Charles Pierce:
As the game was a perfect fractal view of the season, the season, of
course, is a perfect fractal view of what's going on in college
basketball, generally. The sport has lost its logic. It has lapsed into
incoherence, and nowhere more obviously than in the Big East, once the
premier conference in the country, and now a listing hulk that everyone
expects to be demolished and sold for parts in the very near future. As
usual, football is the culprit. Once the league determined that it would
have a football conference, it doomed its internal politics because the
investment it takes to run a football program always will become the
great gravitational center of a sports enterprise. So, now, the big
football schools, both the original members like Syracuse and arriviste
members like West Virginia, are peeling off to conferences with more
money to sling around.
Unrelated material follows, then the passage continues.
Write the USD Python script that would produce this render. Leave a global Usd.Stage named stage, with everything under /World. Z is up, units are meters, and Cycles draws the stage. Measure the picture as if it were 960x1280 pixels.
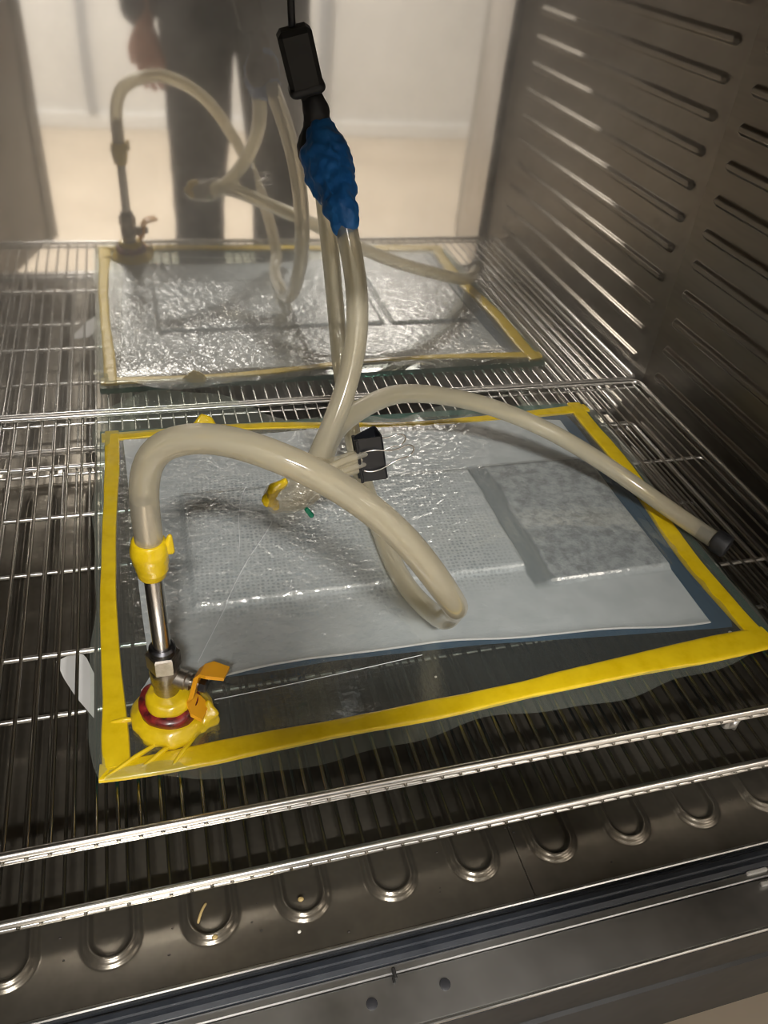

The remaining schools are trying to put together
what is jokingly called a "Catholic conference" for basketball, but
which is still likely to be called the Big East, and the idea is a
pretty sound one, especially if they can sign up those heathen bastards
from Butler. (There's also some loose talk about Gonzaga, but the idea
of mid-February three-time-zones-east road trips should put the kibosh
on that pretty quickly, particularly after the weekend we just had.) If
you were to take the Catholic schools presently in the Big East —
Georgetown, Marquette, Villanova, Seton Hall, Providence, DePaul, and
St. John's — and add, say, Xavier, Dayton, Butler, and, what the hell,
Saint Joseph's, you would have a serious league, and one that would be
united in its history the way that the original Big East was, back in
the days right after Kevin Stacom and Ernie D and Marvin ran people off
the court, when things all made sense.
The coach of that Providence team was the
late Dave Gavitt, and if you want to know why the Big East succeeded,
it's because it was the brainchild of the only coach ever to get Marvin
Barnes to play for him. After that, wrangling various administrators
into a new conference was an easy job. First of all, history always was
the foundation of the Big East's original appeal. The schools invited to
participate by Gavitt back in 1979 had been playing each other for
years, within the semi-formal structure of the old ECAC sectional
groupings or as independents. They were a league in all but name and
administrative detail. (This was why little Holy Cross also got an
invite, which the school turned down, radically changing forever the
nature of its intercollegiate athletics, and for the better.) Georgetown
played Syracuse for the first time in 1929, Villanova for the first
time in 1921, Pittsburgh for the first time in 1911, and Seton Hall and
St. John's for the first time in 1909. All the Big East did was to place
ancient basketball rivalries into a formal league structure and turn
the accumulated enthusiasm the teams all had for beating each other
loose on a grander stage. When the league planted its conference
tournament permanently in Madison Square Garden, the historical
continuum was complete. One Madison Square Garden or another had been
vitally important to basketball in the East, for good and ill, for
almost a century, and the league tournament became one of the hottest
tickets in town.
The high point of the Big East in my opinion was 1985, when they put three of the four teams into the
final four, and featured Patrick Ewing and Chris Mullin as the nation's top players. It only made it better having Villanova, who tied for third in the conference, win the tournament.